En todo caso, los militares han vuelto a ser noticia. Manini Ríos es candidato a la Presidencia. No voy a asignar intenciones. No tengo cómo comprobar si estamos frente a un operativo político con un timing bien pensado o ante una sucesión de circunstancias. Repasemos la secuencia y que cada uno saque sus conclusiones. El miércoles 3 de abril el excomandante lanzó su candidatura presidencial. Había sido destituido apenas tres semanas antes, el 12 de marzo. Pese a estar destituido no dudó en dirigirse a sus camaradas de armas para despedirse. Su destitución no tomó por sorpresa a nadie. Sus críticas al Poder Judicial no dejaron margen de maniobra a un presidente que ya lo había sancionado con arresto a rigor durante un mes, entre setiembre y octubre del año pasado, por cuestionar públicamente la reforma a la caja militar elaborada en el Poder Ejecutivo.

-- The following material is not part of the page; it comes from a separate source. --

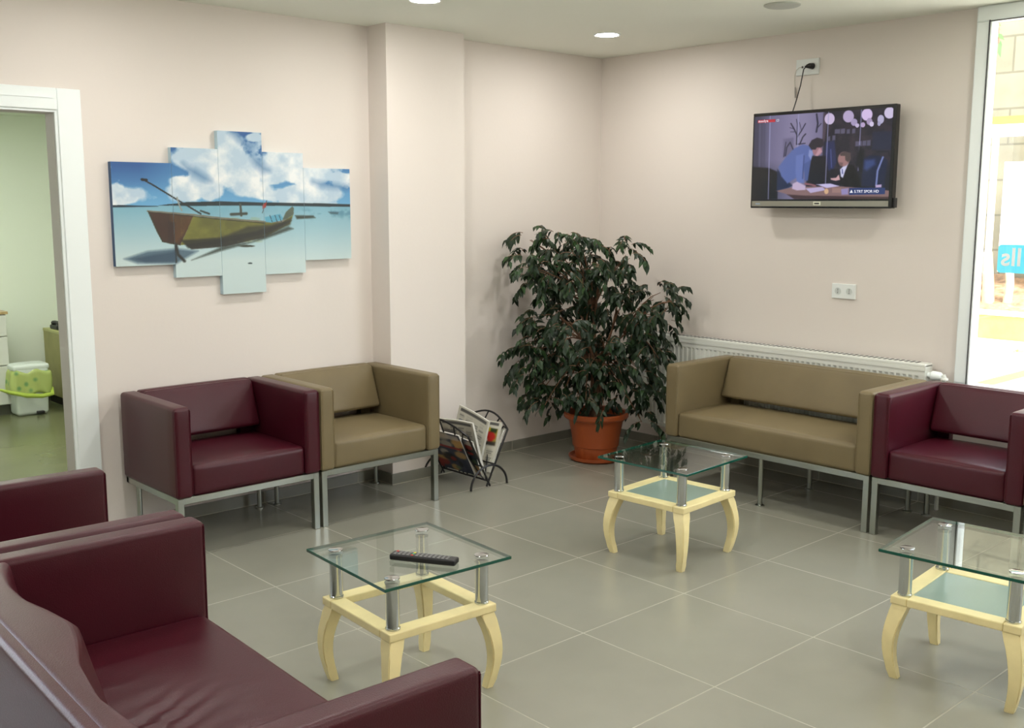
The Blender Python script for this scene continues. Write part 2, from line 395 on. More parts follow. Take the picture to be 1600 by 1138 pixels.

Esto nos lleva directamente a un punto crucial. No sabemos si utilizó su cargo como comandante en jefe del Ejército para construir una carrera política como presidenciable de un partido nuevo. En todo caso es obvio que ninguna regla se lo impidió. Con esto alcanza y sobra: es imprescindible legislar para evitar que este tipo de especulaciones electorales, potencialmente dañinas para la vida institucional, puedan ocurrir. Existe consenso en Uruguay respecto a que no es conveniente que se utilice la presidencia de una empresa pública (v.g. ANCAP) como trampolín hacia un cargo electivo. Con mucha más razón urge prohibir terminantemente que los oficiales de las tres armas puedan aspirar a cargos electivos antes de que se cumplan, como mínimo, cinco años de haber dejado sus cargos.